After a night of unruly sleep I fled that uninviting B&B in Nicotera around seven in the morning. Nevertheless the legs felt fresh so I decided not to check whether breakfast was already available at the main piazza and went straight to tackle the only noteworthy climb of the day, 400 m of altitude up the southern slopes of the Monte Poro. The descent from there was particularly relaxing, with a gentle slope and scenic views of the coast of northern Calabria.

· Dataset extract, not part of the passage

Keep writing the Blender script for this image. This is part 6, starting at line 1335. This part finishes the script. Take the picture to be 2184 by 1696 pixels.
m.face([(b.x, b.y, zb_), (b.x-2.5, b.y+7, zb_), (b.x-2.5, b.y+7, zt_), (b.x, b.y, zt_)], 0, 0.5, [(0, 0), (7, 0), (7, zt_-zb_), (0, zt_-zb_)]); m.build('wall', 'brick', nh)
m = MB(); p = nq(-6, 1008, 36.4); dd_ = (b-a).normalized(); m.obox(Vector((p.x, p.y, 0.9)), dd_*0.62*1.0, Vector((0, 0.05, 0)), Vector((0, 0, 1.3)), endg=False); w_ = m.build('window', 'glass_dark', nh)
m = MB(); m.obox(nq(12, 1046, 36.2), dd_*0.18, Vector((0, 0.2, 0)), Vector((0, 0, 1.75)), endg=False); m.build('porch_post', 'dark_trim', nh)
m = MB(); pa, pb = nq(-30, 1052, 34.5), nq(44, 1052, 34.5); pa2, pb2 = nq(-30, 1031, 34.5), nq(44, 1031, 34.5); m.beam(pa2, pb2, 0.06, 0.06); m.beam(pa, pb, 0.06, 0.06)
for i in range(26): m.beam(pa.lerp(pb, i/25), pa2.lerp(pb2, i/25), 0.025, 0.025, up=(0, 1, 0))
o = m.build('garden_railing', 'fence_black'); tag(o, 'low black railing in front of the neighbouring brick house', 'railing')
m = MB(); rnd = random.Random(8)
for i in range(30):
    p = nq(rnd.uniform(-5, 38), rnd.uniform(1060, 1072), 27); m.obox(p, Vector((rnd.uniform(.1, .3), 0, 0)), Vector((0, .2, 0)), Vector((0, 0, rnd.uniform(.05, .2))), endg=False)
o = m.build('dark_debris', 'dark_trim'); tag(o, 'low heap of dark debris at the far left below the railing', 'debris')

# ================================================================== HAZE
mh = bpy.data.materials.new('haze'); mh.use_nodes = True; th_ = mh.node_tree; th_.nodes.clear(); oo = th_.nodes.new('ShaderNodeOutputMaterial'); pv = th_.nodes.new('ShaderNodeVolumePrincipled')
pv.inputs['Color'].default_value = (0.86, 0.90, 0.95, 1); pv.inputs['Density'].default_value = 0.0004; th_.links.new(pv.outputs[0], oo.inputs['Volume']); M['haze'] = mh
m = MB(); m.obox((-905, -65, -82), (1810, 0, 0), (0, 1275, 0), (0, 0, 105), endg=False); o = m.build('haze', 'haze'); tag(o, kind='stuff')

For much of the first half of the day I was accompanied by a light marine rain with occasional showers. There were clouds in all directions except for one sky blue spot in the north that I happened to be cycling towards. After I reached that spot near Amantea I got to enjoy sunlight for half an hour before it started raining heavily. At that point I had almost reached today's destination so getting soaked in the final six kilometers had quite a comical effect. The weather today brings back memories of the Scottish coast, it did however not change nearly as frequently and rapidly.
The threat of rain and a moderate headwind notwithstanding the stretch of road along the Catena Costiera was a pleasant ride. The Tyrrhenian Sea can be seen throughout and occasionally one passes by a beach. Virtually no altitude to be gained despite having line of sight to steep hills to west all the time, it's almost as though the road was constructed with cyclists in mind. No surprise then that today I encountered more cycle tourers than before, all of them heading south.

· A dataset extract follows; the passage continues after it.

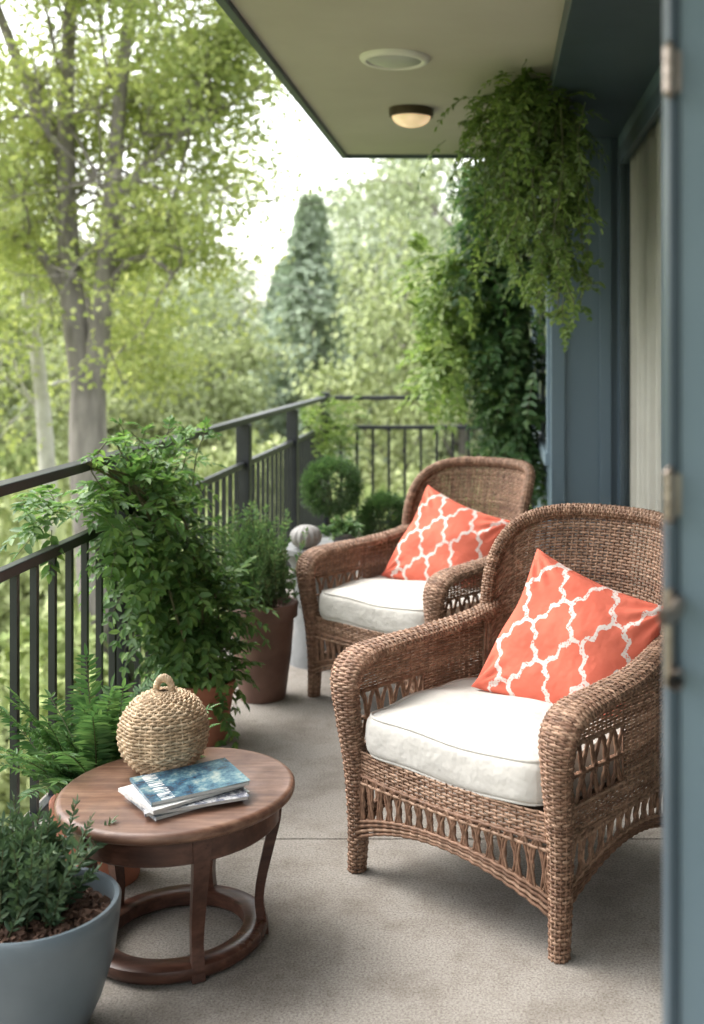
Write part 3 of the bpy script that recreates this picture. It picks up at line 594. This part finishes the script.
for x,y,top,i in((-2.9,36,8.2,3),(-1.9,24,4.6,0),(-.9,28,6.6,1),(.9,30,7.5,1)): place('deciduous_tree',decs[i],x,y,top,8.2,.8)
e=empty('distant_trees'); k=0
def dt(i,x,y,top,w=1.):
    global k
    s_=(top-GZ)/8.2; q=link('tree_spot_%d'%k,None,e,(x,y,GZ),(0,0,R.rand()*6.28),(s_*w,s_*w,s_)); link('trunk_%d'%k,decs[i][0],q); link('crown_%d'%k,decs[i][1],q); k+=1
for x,y,top,i in ((-7.4,29,3.0,0),(-9.2,31,3.8,1),(-11.5,30,4.6,2),(-14,29,6,0),(-16,24,6,1),(-9.8,22,2.2,2),(-12.5,20,3.,0)): dt(i,x,y,top)
for y in(44,60):
    for x in np.arange(-40,24,4.0):
        top=R.uniform(5.,7.)+(y-44)*.12; xx=x+R.uniform(-1,1); 
        if -.28<xx/y<-.133: top=min(top,3.6+(y-44)*.05)
        dt(3+R.randint(2),xx,y+R.uniform(-2,2),top,1.3)
def shrub(name,lm,nl=6500):
    c=[]
    for i in range(16):
        ctr=A([R.normal(0,.7),R.normal(0,.7),R.uniform(.4,1.6)]); m=nl//16; c.append(ctr+rd(m)*R.uniform(.35,.6)*R.uniform(.6,1.05,(m,1)))
    P=np.concatenate(c); l=leaves(P,rd(len(P))+A([0,0,.2]),rd(len(P))+A([0,0,.6]),.12*R.uniform(.7,1.3,len(P)),.042); return mkmesh(name,l[0],l[1],lm,False)
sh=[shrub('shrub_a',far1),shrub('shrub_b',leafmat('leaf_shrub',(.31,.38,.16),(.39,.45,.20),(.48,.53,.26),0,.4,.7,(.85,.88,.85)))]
e=empty('shrubbery'); k=0
for i in range(110):
    y=R.uniform(9,30); x=R.uniform(-.62*y-2,3); 
    if x>-2.6 and y<14: continue
    if abs(x+4.6)<.9 and y<13: continue
    s_=R.uniform(.8,1.5); link('shrub_%d'%k,sh[i%2],e,(x,y,GZ),(0,0,R.rand()*6.28),(s_,s_,s_*R.uniform(.8,1.4))); k+=1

The Guardia Piemontese campsite has the charme and style of a shanty town. The proprietors were nice to get me a pitch on an elevated wooden surface so I might not drown in the thunderstorm that is being forecast for tonight after all. Not easy to set up the tent though when you can't use pegs; the apsis will have to remain collapsed. In the hectic -- it was still pouring after all -- I managed to spill pear juice all over the tent and had to expend about two thirds of my remaining toilet paper to clean it up. Sigh. More time wasted by scouring shops for small packagages of toilet paper, I can see it coming.
This was the second day I spent entirely in the Calabria region which I will be leaving tomorrow for Basilicata and Campania.